Phillipp Koehler1, Woodward Fischer1, George Rossman1, John Grotzinger1, Russell Doughty1, Yujie Wang1, Yi Yin1, Christian Frankenberg1,2

1Division of Geological and Planetary Sciences California Institute of Technology, Pasadena, CA, USA
2Jet Propulsion Laboratory, California Institute of Technology, Pasadena, CA, USA


Methods developed to explore the luminescent properties of the moon facilitated the development of techniques to infer terrestrial solar-induced chlorophyll fluorescence (SIF) from satellite instruments. While single SIF retrievals are inherently noisy, averaging many retrievals allows us to obtain highly accurate estimates. We analyzed several years of aggregated SIF data collected by the TROPOspheric Monitoring Instrument (TROPOMI) and the Orbiting Carbon Observatory-2 (OCO-2) over non-vegetated areas to explore the potential of SIF retrievals beyond the realm of photosynthesis.
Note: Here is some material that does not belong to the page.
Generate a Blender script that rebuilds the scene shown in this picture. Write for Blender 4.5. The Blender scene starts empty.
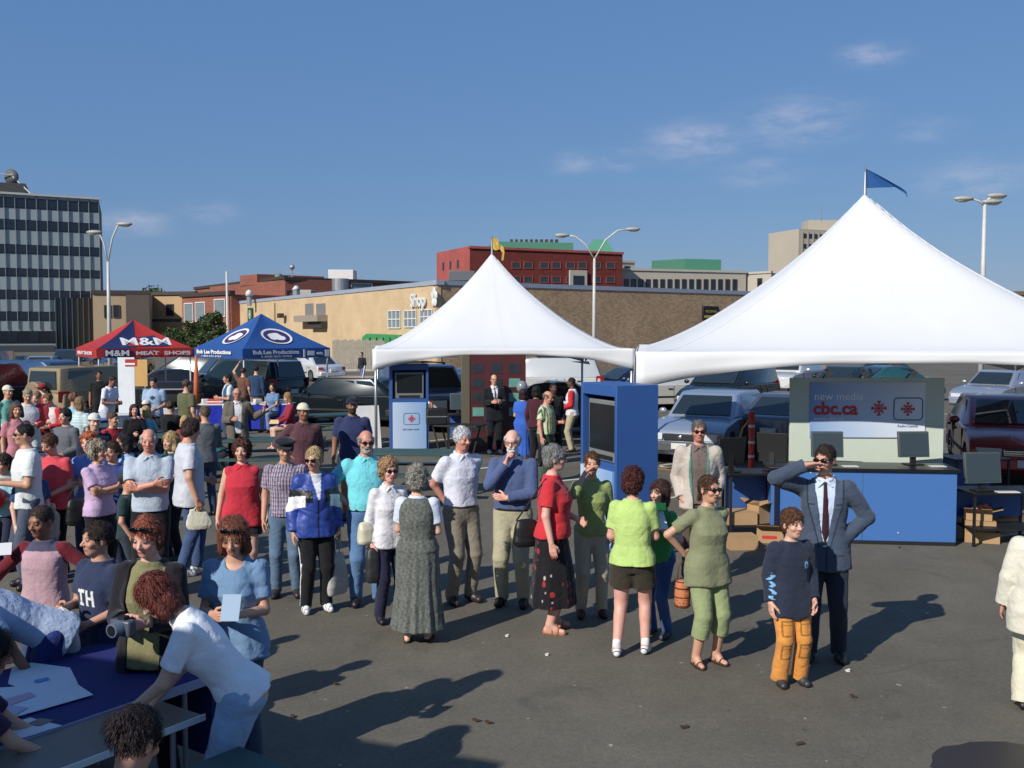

The fundamentally different retrievals at varying wavelengths in the near-infrared reveal that about 10% of all barren surfaces are weakly luminescent, while a few areas luminesce strongly- amounts comparable to SIF from vegetation. By means of lithological maps, we attribute the strongest luminescence signals to exposed carbonate and evaporite sedimentary rocks. Besides a detailed evaluation of the signal properties, we discuss implications for SIF data sets and other remote sensing products.